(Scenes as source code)

***

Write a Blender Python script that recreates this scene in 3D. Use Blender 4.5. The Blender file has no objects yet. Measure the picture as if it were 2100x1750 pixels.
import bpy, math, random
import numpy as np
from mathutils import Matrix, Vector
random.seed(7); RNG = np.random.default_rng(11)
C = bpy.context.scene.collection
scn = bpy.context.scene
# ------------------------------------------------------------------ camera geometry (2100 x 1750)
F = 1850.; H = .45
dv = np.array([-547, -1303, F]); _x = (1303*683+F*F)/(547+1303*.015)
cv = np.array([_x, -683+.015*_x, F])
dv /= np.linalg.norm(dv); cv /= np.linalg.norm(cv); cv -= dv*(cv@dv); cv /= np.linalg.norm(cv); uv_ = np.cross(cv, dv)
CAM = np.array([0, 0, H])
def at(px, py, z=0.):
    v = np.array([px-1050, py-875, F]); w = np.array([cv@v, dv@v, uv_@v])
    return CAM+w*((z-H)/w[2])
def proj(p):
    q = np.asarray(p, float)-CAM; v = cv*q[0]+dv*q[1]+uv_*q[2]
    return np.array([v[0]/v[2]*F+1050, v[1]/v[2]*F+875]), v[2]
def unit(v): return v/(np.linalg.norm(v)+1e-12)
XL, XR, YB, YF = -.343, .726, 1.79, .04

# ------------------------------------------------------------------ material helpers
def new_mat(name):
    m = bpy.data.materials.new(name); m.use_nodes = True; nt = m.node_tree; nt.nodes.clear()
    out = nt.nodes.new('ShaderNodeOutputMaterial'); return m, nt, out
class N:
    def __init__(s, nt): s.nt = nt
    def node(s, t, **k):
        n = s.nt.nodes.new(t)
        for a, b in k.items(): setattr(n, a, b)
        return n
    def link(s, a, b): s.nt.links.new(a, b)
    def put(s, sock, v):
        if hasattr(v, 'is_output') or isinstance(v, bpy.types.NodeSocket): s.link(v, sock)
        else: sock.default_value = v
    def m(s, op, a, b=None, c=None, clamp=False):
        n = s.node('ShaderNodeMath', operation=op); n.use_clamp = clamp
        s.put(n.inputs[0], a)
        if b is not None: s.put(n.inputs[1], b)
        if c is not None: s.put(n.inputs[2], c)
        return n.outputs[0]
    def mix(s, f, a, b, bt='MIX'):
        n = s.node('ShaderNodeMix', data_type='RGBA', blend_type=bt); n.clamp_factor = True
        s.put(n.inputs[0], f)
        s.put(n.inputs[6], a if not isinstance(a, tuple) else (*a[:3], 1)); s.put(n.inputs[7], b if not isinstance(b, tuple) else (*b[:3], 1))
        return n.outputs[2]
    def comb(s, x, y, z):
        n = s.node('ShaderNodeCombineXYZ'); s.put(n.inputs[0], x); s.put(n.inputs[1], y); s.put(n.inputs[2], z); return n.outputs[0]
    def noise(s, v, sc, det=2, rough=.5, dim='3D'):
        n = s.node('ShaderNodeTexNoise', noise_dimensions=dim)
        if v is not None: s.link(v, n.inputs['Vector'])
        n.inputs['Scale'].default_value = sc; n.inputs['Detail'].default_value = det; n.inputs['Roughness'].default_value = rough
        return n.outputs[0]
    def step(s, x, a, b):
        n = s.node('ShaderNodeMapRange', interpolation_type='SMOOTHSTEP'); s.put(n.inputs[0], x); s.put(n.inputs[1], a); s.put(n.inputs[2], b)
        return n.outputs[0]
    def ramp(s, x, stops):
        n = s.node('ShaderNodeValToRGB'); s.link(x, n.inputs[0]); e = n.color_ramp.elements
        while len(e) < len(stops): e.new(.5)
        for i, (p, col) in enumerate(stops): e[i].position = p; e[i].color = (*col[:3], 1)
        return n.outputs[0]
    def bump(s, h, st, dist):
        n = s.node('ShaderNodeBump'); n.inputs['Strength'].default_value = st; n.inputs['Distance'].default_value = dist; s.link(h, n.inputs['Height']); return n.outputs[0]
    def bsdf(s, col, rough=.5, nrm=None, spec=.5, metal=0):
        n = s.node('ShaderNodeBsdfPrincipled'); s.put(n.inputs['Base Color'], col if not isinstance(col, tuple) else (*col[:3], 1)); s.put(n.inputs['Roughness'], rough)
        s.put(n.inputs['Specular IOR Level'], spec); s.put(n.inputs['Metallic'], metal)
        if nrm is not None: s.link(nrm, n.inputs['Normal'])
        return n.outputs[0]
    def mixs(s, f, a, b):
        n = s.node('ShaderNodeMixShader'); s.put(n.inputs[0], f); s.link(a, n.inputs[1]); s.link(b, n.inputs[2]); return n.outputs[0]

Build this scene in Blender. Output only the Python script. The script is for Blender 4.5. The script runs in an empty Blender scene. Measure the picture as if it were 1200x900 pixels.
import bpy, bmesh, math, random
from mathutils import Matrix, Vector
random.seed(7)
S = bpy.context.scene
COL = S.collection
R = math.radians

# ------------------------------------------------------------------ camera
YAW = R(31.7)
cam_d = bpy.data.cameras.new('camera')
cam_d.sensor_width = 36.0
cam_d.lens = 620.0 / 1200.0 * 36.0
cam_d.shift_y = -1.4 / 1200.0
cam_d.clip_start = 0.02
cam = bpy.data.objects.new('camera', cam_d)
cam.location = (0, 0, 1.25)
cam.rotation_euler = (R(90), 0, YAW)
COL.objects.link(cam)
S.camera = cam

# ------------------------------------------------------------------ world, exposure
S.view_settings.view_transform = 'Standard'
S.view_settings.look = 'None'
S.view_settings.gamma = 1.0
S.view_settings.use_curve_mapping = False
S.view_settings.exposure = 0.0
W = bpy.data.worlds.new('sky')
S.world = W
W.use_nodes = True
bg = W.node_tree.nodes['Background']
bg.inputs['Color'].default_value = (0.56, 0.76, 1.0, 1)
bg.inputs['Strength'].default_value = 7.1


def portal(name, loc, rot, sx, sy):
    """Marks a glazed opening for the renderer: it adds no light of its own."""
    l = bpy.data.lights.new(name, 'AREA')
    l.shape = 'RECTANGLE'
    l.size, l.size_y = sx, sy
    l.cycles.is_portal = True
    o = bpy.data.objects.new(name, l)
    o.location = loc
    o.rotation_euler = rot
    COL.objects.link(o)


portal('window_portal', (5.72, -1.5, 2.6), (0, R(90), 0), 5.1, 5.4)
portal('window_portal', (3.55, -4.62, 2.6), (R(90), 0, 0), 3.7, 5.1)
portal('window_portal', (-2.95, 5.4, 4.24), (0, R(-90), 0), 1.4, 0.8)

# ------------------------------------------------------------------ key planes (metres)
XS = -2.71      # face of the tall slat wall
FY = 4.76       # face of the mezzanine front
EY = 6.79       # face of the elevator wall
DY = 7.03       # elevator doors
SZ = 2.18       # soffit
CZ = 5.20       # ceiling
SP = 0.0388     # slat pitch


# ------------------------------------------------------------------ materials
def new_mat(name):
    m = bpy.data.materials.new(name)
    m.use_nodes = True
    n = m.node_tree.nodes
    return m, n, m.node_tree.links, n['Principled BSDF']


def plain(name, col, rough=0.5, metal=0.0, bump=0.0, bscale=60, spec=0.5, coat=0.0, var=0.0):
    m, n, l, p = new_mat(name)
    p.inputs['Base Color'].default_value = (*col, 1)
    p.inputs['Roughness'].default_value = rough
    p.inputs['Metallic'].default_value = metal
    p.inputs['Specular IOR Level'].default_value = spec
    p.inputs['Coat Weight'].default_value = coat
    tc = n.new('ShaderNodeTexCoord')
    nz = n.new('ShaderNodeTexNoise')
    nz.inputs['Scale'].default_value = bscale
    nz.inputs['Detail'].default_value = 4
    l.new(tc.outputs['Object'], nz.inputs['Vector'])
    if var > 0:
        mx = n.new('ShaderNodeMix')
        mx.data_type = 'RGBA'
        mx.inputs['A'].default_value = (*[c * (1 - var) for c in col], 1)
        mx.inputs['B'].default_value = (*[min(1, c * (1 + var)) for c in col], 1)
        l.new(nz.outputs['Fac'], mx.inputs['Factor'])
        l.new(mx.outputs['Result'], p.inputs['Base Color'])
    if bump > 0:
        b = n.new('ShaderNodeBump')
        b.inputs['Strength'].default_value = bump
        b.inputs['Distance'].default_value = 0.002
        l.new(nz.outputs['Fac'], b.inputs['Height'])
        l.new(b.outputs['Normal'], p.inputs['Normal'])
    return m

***

Above are some lines. Repeat exactly, and only, those from the line that has "Build this scene" through the line that has "R = math.radians".

= TASK ANSWER =
Build this scene in Blender. Output only the Python script. The script is for Blender 4.5. The script runs in an empty Blender scene. Measure the picture as if it were 1200x900 pixels.
import bpy, bmesh, math, random
from mathutils import Matrix, Vector
random.seed(7)
S = bpy.context.scene
COL = S.collection
R = math.radians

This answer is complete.